Dans les faits, la mairie, en étroite collaboration avec les services du procureur et les associations locales, a engagé une lutte qui n’est pas sans rappeler celle du pot de terre contre le pot de fer. Face aux difficultés pour repérer les marchands de sommeil, il s’agit de faire jouer à plein l’article 40 du Code de procédure pénale qui permet à une commune de signaler au procureur les situations qu’elle détecte. Toutefois, l’environnement juridique, la charge de la preuve et l’absence de définition juridique applicable aux marchands de sommeil soulèvent quotidiennement des problématiques de mise en œuvre effective du droit, ont insisté les différents intervenants présents en tribune.
Jusqu’à dix ans de prison et 500 000 euros d’amende
Cette problématique figure en toile de fond de la vingtaine de préconisations du rapport Hanotin-Lutz, remis le 23 octobre 2023 au ministre du Logement Patrice Vergriete. Ce rapport propose notamment trois évolutions : doter les inspecteurs de salubrité et les agents de police municipale des pouvoirs d’enquête judiciaire en matière d’habitat indigne ; faciliter la saisie des lots des propriétaires indélicats en impayés et instaurer un régime de substitution de la collectivité à l’engagement des procédures de saisie en cas d’inaction du syndic ; renforcer la lutte contre les divisions pavillonnaires illicites en améliorant les dispositions du "permis de diviser" et en harmonisant les procédures habitat et droit des sols.

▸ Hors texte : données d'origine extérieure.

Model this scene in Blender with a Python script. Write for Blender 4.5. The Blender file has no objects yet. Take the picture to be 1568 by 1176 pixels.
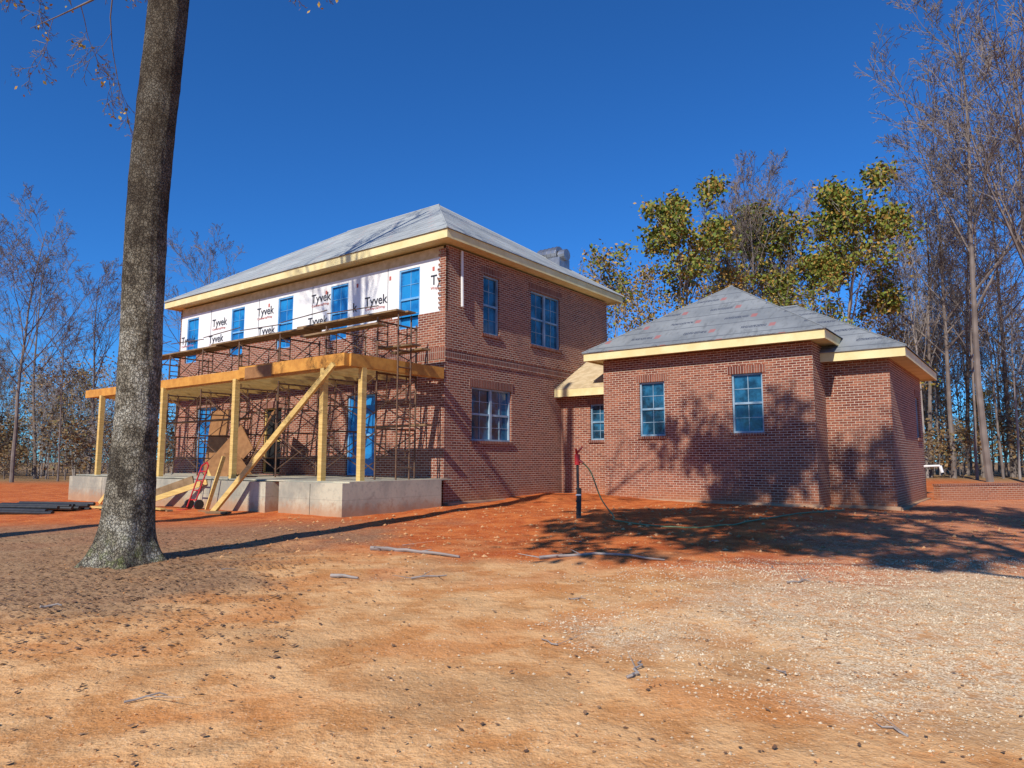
import bpy, math, random
import numpy as np
from mathutils import Vector, Matrix, noise
rnd=random.Random(7)
sc=bpy.context.scene
col=sc.collection
TH=.642; C=Vector((-1.834,18.875,0)); CAMH=1.191
SUN_AZ=math.radians(207); SUN_EL=math.radians(38)

# ---------------------------------------------------------------- materials
def mat(name,rough=.85,spec=.2):
    m=bpy.data.materials.new(name); m.use_nodes=True
    nt=m.node_tree; b=nt.nodes['Principled BSDF']
    b.inputs['Roughness'].default_value=rough
    b.inputs['Specular IOR Level'].default_value=spec
    return m,nt,b
def mixc(nt,fac,a,b,mode='MIX'):
    n=nt.nodes.new('ShaderNodeMix'); n.data_type='RGBA'; n.blend_type=mode
    for i,v in ((0,fac),(6,a),(7,b)):
        if isinstance(v,(int,float)): n.inputs[i].default_value=v
        elif isinstance(v,tuple): n.inputs[i].default_value=(*v,1)
        else: nt.links.new(v,n.inputs[i])
    return n.outputs[2]
def math_(nt,op,a,b=None,c=None,clamp=False):
    n=nt.nodes.new('ShaderNodeMath'); n.operation=op; n.use_clamp=clamp
    for i,v in enumerate((a,b,c)):
        if v is None: continue
        if isinstance(v,(int,float)): n.inputs[i].default_value=v
        else: nt.links.new(v,n.inputs[i])
    return n.outputs[0]
def ramp(nt,v,lo,hi):
    n=nt.nodes.new('ShaderNodeMapRange'); nt.links.new(v,n.inputs[0])
    n.inputs[1].default_value=lo;n.inputs[2].default_value=hi
    n.interpolation_type='SMOOTHSTEP'
    return n.outputs[0]
def nz(nt,scale,detail=4,rough=.6,vec=None,out='Fac'):
    n=nt.nodes.new('ShaderNodeTexNoise'); n.inputs['Scale'].default_value=scale
    n.inputs['Detail'].default_value=detail;n.inputs['Roughness'].default_value=rough
    if vec is not None: nt.links.new(vec,n.inputs['Vector'])
    return n.outputs[out]
def coords(nt,kind='Object',scale=None):
    t=nt.nodes.new('ShaderNodeTexCoord'); v=t.outputs[kind]
    if scale:
        mp=nt.nodes.new('ShaderNodeMapping'); mp.inputs['Scale'].default_value=scale
        nt.links.new(v,mp.inputs[0]); v=mp.outputs[0]
    return v
def bump(nt,b,h,strength=.5,dist=.02):
    n=nt.nodes.new('ShaderNodeBump'); n.inputs['Strength'].default_value=strength
    n.inputs['Distance'].default_value=dist
    nt.links.new(h,n.inputs['Height']); nt.links.new(n.outputs[0],b.inputs['Normal'])
def simple(name,c1,c2,scale=6,rough=.8,spec=.2,metal=0,stretch=None,bs=.2,bd=.01):
    m,nt,b=mat(name,rough,spec); v=coords(nt,'Object',stretch)
    n=nz(nt,scale,3 if bs else 1,.6,v)
    nt.links.new(mixc(nt,ramp(nt,n,.3,.7),c1,c2),b.inputs['Base Color'])
    b.inputs['Metallic'].default_value=metal
    if bs: bump(nt,b,n,bs,bd)
    return m
def brick_mat(name,c1,c2,mortar,bw=.205,bh=.068,ms=.012,off=.5):
    m,nt,b=mat(name,.9,.15)
    uv=coords(nt,'UV')
    br=nt.nodes.new('ShaderNodeTexBrick'); nt.links.new(uv,br.inputs['Vector'])
    br.offset=off
    br.inputs['Color1'].default_value=(0,0,0,1);br.inputs['Color2'].default_value=(1,1,1,1)
    br.inputs['Mortar'].default_value=(.5,.5,.5,1)
    br.inputs['Scale'].default_value=1;br.inputs['Brick Width'].default_value=bw
    br.inputs['Row Height'].default_value=bh;br.inputs['Mortar Size'].default_value=ms*.5
    br.inputs['Mortar Smooth'].default_value=.1;br.inputs['Bias'].default_value=0
    base=mixc(nt,br.outputs['Color'],c1,c2)
    n1=nz(nt,.9,4,.65,uv); n2=nz(nt,26,2,.6,uv)
    base=mixc(nt,math_(nt,'MULTIPLY',ramp(nt,n1,.40,.66),.40),base,(.40,.18,.115))
    base=mixc(nt,math_(nt,'MULTIPLY',ramp(nt,n1,.50,.34),.4),base,(.15,.04,.03))
    base=mixc(nt,math_(nt,'MULTIPLY',ramp(nt,n2,.50,.66),.65),base,(.065,.026,.022))
    mo=mixc(nt,ramp(nt,n1,.35,.65),mortar,tuple(x*.72 for x in mortar))
    cc=mixc(nt,br.outputs['Fac'],base,mo)
    sep=nt.nodes.new('ShaderNodeSeparateXYZ'); nt.links.new(coords(nt,'Object'),sep.inputs[0])
    s=math_(nt,'SUBTRACT',1,ramp(nt,math_(nt,'ADD',sep.outputs[2],math_(nt,'MULTIPLY',n1,-.5)),-.2,.35))
    cc=mixc(nt,math_(nt,'MULTIPLY',s,.5),cc,(.42,.17,.08))
    nt.links.new(cc,b.inputs['Base Color'])
    bump(nt,b,math_(nt,'SUBTRACT',1,br.outputs['Fac']),.6,.01)
    return m
M={}
M['brick']=brick_mat('red_brick',(.18,.046,.028),(.36,.122,.068),(.68,.59,.47))
M['soldier']=brick_mat('soldier_brick',(.13,.036,.026),(.27,.09,.057),(.50,.43,.36),bw=.075,bh=.32,off=0)
M['lumber']=simple('new_lumber',(.72,.50,.18),(.56,.37,.12),3,.7,stretch=(1,1,8))
M['fascia']=simple('fascia_board',(.82,.70,.38),(.72,.58,.28),2,.6)
M['lvl']=simple('laminated_beam',(.64,.31,.065),(.48,.21,.045),4,.7)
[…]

Le maire de Marseille va plus loin en proposant de renforcer l’arsenal répressif en portant les peines jusqu’à dix ans de prison et 500 000 € d’amende. Il souhaite également « que soit créé un fichier national des marchands de sommeil, accessible aux collectivités, aux institutions judiciaires, aux professionnels, pour que toute personne condamnée ne puisse plus acquérir de logement et poursuivre ses affaires criminelles ».